La alternativa frente al fenómeno de las formaciones de extrema derecha pasa inevitablemente por el fortalecimiento de los partidos políticos que son representativos de las corrientes profundas que anidan en las sociedades. Es inevitable reconocer la existencia de dos fuerzas que operan en las sociedades capitalistas. Una busca conservar el mecanismo de incentivos propio del sistema basado en una economía que refuerza lo privado. La otra fuerza aspira a reducir las desigualdades, fortalecer el Estado del bienestar y evitar que la desregulación de la economía conduzca a la degradación del medio ambiente. Estas fuerzas no aspiran a cambios radicales del sistema y se mueven en las coordenadas de la democracia social. Ninguna puede pensar que está en condiciones de aniquilar a la otra, de modo que la alternancia está instalada siempre como una posibilidad.
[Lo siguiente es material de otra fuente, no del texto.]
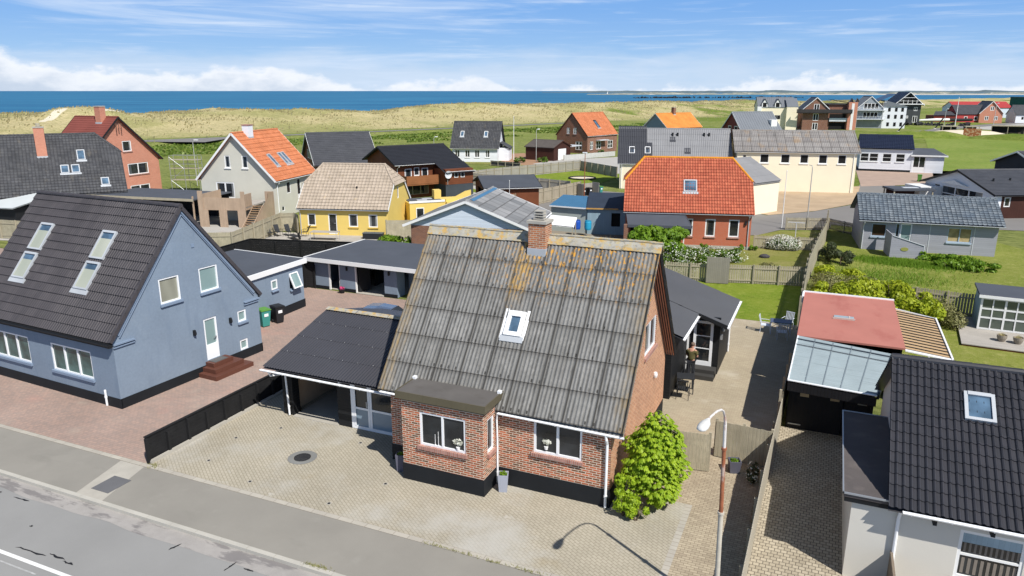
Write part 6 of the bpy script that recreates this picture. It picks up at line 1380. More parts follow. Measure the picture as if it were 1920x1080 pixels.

Estas fuerzas políticas deben, frente al fenómeno de la anti-política, hacer un examen profundo de las causas que han llevado al desprestigio de los partidos tradicionales y establecer reglas claras de juego limpio que impidan el uso partidista del Estado, la financiación ilegal de la actividad política o los usos políticos de la Justicia.
Moisés Naim argumenta que estos acuerdos en las reglas de juego deberían ser acompañados de media docena de consensos básicos sobre políticas de Estado que garanticen la estabilidad macroeconómica, puedan generar confianza en los ciudadanos y cambien la visión instalada por la anti-política. Sostiene que, en las próximas décadas, los países que logren alianzas internas que los fortalezcan externamente y que les permitan operar en un marco de estabilidad son los que van a tener más crecimiento y mayor desarrollo social. En cambio, en los países donde operen fuerzas que quieran imponer visiones dogmáticas sectarias, con capacidad de bloqueo, van a quedar rezagados. Añade que los problemas que tiene la Argentina hoy no pueden ser resueltos por una sola persona o por un solo grupo. “La sola mención de las alianzas hace reír a los cínicos, pero la verdad es que los problemas que tiene la Argentina no pueden ser resueltos si no hay un acuerdo nacional. Tan sencillo y dramático como eso”.